Prove that: set $\{1, 2, 3, ..., n - 1\}$ is group under multiplication modulo $n$?

Question

Prove that:

The set $\{1, 2, 3, ..., n - 1\}$ is a group under multiplication modulo $n$ if and only if $n$ is a prime number without using Euler's phi function.

Answer 1

EDIT: It looks like the question may have been changed. I seem to remember it asking why, in the set $ \{ 1, 2, 3, ... n-1 \} $ equipped with multiplication modulo $n$, inverses exist if and only if $n$ is a prime number. Either way, the following only answers why inverses exist (this does most of the work in showing it's a group, anyway):

Both directions follow from Bézout's Lemma (which in turn follows from Euclid's Algorithm): Let $a, b, c $ be natural numbers. Then there exist integers $u ,v $ such that $ au + bv = c $ if and only if $ \mbox{hcf}(a,b) | c $.

This easily proves your 'if' direction: if $n$ is prime, then $\mbox{hcf}(k,n) = 1 $ for all $k$ in $ \{ 1,2,3, ... n-1 \}$. So there exists integers $u, v$ such that $ ku + nv = 1 $, i.e. $ ku = 1 \ (\mbox{mod } n)$

To prove the 'only if' direction, note that each $k$ in $ \{1, 2, 3, ... n-1\} $ having a multiplicative inverse implies the existence of integers $u,v$ such that $ ku + nv = 1 $. So $\mbox{hcf}(k,n) | 1 $ for all $k$, i.e. $ \mbox{hcf}(k,n) = 1 $ for all $k$. Can you see why this means $n$ is prime?

Answer 2

Note that if $ab\equiv 1 \pmod{n}$, then $\gcd(n,a)=\gcd(n,b)=1$. So what elements could possibly have multiplicative inverses?

Answer 3

Assume that $H=\{1,2,3,...n-1\}$ is a group. Suppose that $n$ is not a prime.

Then $n$ is composite, i.e $n=pq$ for $1<p,q<n-1$ . This implies that $pq \equiv0(mod n)$ but $0$ is not in H. Contradiction, hence $n$ must be prime.

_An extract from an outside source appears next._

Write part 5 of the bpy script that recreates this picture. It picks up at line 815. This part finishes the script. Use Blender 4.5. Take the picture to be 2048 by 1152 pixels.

Conversely, Suppose $n$ is a prime then $gcd(a,n)=1$ for every a in H. Therefore, $ax=1-ny$, $x,y \in H$. So, $ax\equiv1(modn)$. That is every element of H has an inverse. This conclude that H must be a group since the identity is in H and H is associative.

Answer 4

$\Rightarrow$ is simple and proven multiple times above.

$\Leftarrow$: There is no need to rely on the Euclidian algorithm:

Let $1 \leq j \leq p-1$. Then by the pigeon principle, among the numbers $j, j^2, j^3,..., j^{p+1}$ there are two congruent modulo $p$.

Thus

$$j^k \cong j^l \mod p \, ;\, k< l \,.$$

This means $p| j^k(j^{l-k}-1)$. Since $p$ and $j$ are relatiovely prime it follows that

$$j^{l-k} \cong 1 \mod p \, ;\, l-k \geq 1 \,.$$

From here proving that this is a group is simple...

P.S.

Alternately you can also use the following argument:

For all $1 \leq j \leq p-1$, the function $f: \{ 1,2,3,.., p-1 \} \rightarrow \{ 1,2,3,.., p-1 \}$, is well defined (prove it) and injective (prove it). Thus it has to be surjective.

Answer 5

HINT $\rm\quad a^{-1}\:$ exists $\rm\: mod\ n\ \iff\ \exists\ b,c\!\!:\ a\:b + c\:n = 1\ \iff\ \gcd(a,n) = 1$

So all naturals $\rm < n\:$ are invertible $\rm\:mod\ n\:$ iff $\rm\:n\:$ is coprime to all smaller naturals iff $\rm\:n\:$ is prime.

Answer 6

I wrote this answer to what is nearly the same question. If $n$ is prime and $x$ is not a multiple of $n$ (so in mod-$n$, $x$ is not $0$), how do you find the multiplicative inverse of $x$? (Other aspects of proving the thing is a group are easy.)

(A harder problem is proving that that multiplicative group is a cyclic group.)

The other direction---that if $n$ is not prime then this thing is not a group, is easier.